A new R&D collaborative paradigm; a more artful model
2nd International Conference and Expo on Oil & Gas
December 02-03, 2019 | Dubai, UAE
Abdullah Al Qahtani
PetroART, Saudi Arabia
Posters & Accepted Abstracts : J Ind Environ Chem
DOI: 10.35841/2591-7331-C3-015
Abstract:
Oil and gas companies have been facing major challenges
to adapt to the dramatic decline in oil prices and the need
to drastically cut costs and mitigate risk. R&D has been sought
to develop the required technologies for solving both current
and future challenges in the petroleum industry. Oil and gas
competition for exploration continues to drive the need for
new technology to lower operating costs and increase finding
and recovery rates. R&D in industry has been primarily
driven by technology development and marketing while the
academia research may have different objectives. Over the
last two decades university-industry collaboration has grown
considerably. Oil and gas Operators are motivated to invest in
R&D to improve their operations in different aspects. Service
companies want to increase their market share by developing
technologies through R&D. They also invest in technology
to develop patents, later turned into products or licensing
possibilities that will return a stream of revenue for years.

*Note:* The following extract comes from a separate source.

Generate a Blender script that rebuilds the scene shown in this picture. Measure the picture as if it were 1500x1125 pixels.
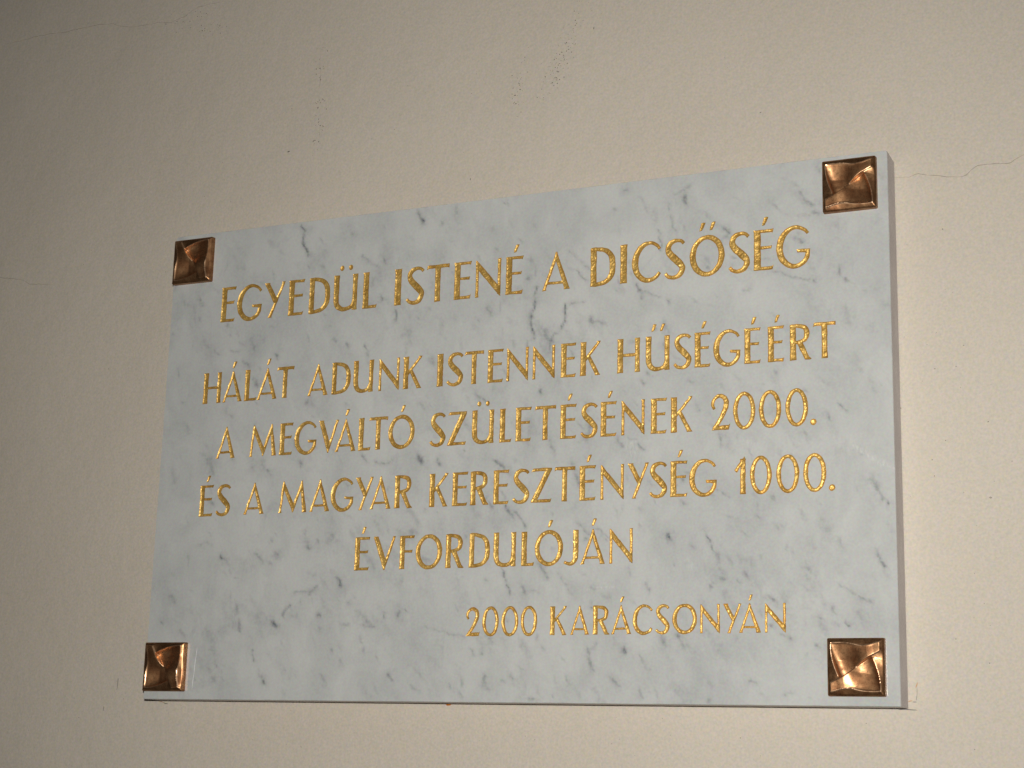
import bpy, math, random
import numpy as np
from mathutils import Matrix, Vector
from mathutils.geometry import delaunay_2d_cdt

for o in list(bpy.data.objects):
    bpy.data.objects.remove(o)
scn = bpy.context.scene
col = scn.collection
random.seed(7)

# ------------------------------------------------------------------ camera
cam_d = bpy.data.cameras.new('camera')
cam = bpy.data.objects.new('camera', cam_d)
col.objects.link(cam)
cam.matrix_world = Matrix((
    (0.91290996, 0.06714267, 0.40260064, 1.09680376),
    (0.40734893, -0.21206601, -0.88831011, -1.49247428),
    (0.02573440, 0.97494609, -0.22094766, -0.05698894),
    (0, 0, 0, 1)))
cam_d.sensor_width = 36.0
cam_d.lens = 58.9229
cam_d.clip_start = 0.02
cam_d.clip_end = 50
scn.camera = cam

# ------------------------------------------------------------------ light
world = bpy.data.worlds.new('World')
scn.world = world
world.use_nodes = True
world.node_tree.nodes['Background'].inputs['Color'].default_value = (1.0, 0.97, 0.93, 1)
world.node_tree.nodes['Background'].inputs['Strength'].default_value = 0.018

fl = bpy.data.lights.new('camera_flash', 'SPOT')
fl.energy = 89
fl.color = (1.0, 0.985, 0.96)
fl.shadow_soft_size = 0.016
fl.spot_size = math.radians(80)
fl.spot_blend = 1.0
flash = bpy.data.objects.new('camera_flash', fl)
col.objects.link(flash)
cm = cam.matrix_world
flash.location = cm @ Vector((-0.03, 0.10, 0.0))
aim = Vector((0.48, 0.0, 0.25)) - flash.location
flash.rotation_euler = aim.to_track_quat('-Z', 'Y').to_euler()

scn.view_settings.view_transform = 'Standard'
scn.view_settings.look = 'None'
scn.view_settings.exposure = 0
scn.view_settings.gamma = 1

# ------------------------------------------------------------------ helpers
W, H, T = 800.0, 513.25, 31.5      # the slab, in millimetres
WALL_Y = 34.0

def hash2(ix, iy, seed):
    h = (ix.astype(np.int64) * 374761393 + iy.astype(np.int64) * 668265263 + seed * 1442695041) & 0xFFFFFFFF
    h = ((h ^ (h >> 13)) * 1274126177) & 0xFFFFFFFF
    h = (h ^ (h >> 16)) & 0xFFFF
    return h / 65535.0 * 2 - 1

def vnoise(x, y, scale, seed=0):
    x = np.asarray(x, float) / scale
    y = np.asarray(y, float) / scale
    ix, iy = np.floor(x), np.floor(y)
    fx, fy = x - ix, y - iy
    fx = fx * fx * (3 - 2 * fx)
    fy = fy * fy * (3 - 2 * fy)
    a, b = hash2(ix, iy, seed), hash2(ix + 1, iy, seed)
    c, d = hash2(ix, iy + 1, seed), hash2(ix + 1, iy + 1, seed)
    return (a * (1 - fx) + b * fx) * (1 - fy) + (c * (1 - fx) + d * fx) * fy

def link(name, verts, faces, mats, parent=None, smooth=False, midx=None):
    """verts in millimetres -> one mesh object"""
    me = bpy.data.meshes.new(name)
    v = np.asarray(verts, float) / 1000.0
    me.from_pydata(v.tolist(), [], faces)
    if not isinstance(mats, (list, tuple)):
        mats = [mats]
    for m in mats:
        me.materials.append(m)
    if midx is not None:
        me.polygons.foreach_set('material_index', midx)
    if smooth:
        me.polygons.foreach_set('use_smooth', [True] * len(me.polygons))
    me.update()
    o = bpy.data.objects.new(name, me)
    col.objects.link(o)
    if parent:
        o.parent = parent
    return o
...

The competitiveness and innovation of the petroleum
industry has contributed positively to operation efficiency
and excellence. R&D collaboration has been a platform
that enables close alignment to allow knowledge exchange
and coordination to take place, reduces the risks of
inconsistencies across value chain steps, improves efficiency
by elimination of duplicative efforts, and decreases chances
of misunderstanding. Institutional R&D collaboration
provides incentives and opportunities to augment the R&D
collaboration portfolio with other partner types because the
novel, generic knowledge and new technologies generated
can be exploited in more applied R&D collaborative projects
with other partner types. In addition, building up R&D alliance
capabilities requires recognition of the distinct differences
in collaboration processes depending on the partner type.
The challenge remains as to integrate performance analysis
and the analysis of the drivers of R&D collaboration within
a single framework and system of equations and evaluate
opportunities to better assess R&D collaboration paths to
provide more tangibles. Future R&D collaboration should
consider the dynamics of the growth in firms’ heterogeneous
R&D collaboration portfolios, with the performance
consequences of alignment and chronological patterns
forming a promising avenue for further realization.
This paper reviews the current research collaboration
models in the E&P industry and its limitations. Additionally,
it proposes a new research collaboration model to establish
a research platform on which different parties of interest
meet. This is basically to ensure that all R&D are aligned
with business needs and to get the utmost of the research
work from promoting the national research and developing
researchers and to have oriented outcomes that satisfy the
interest of national R&D and service providers.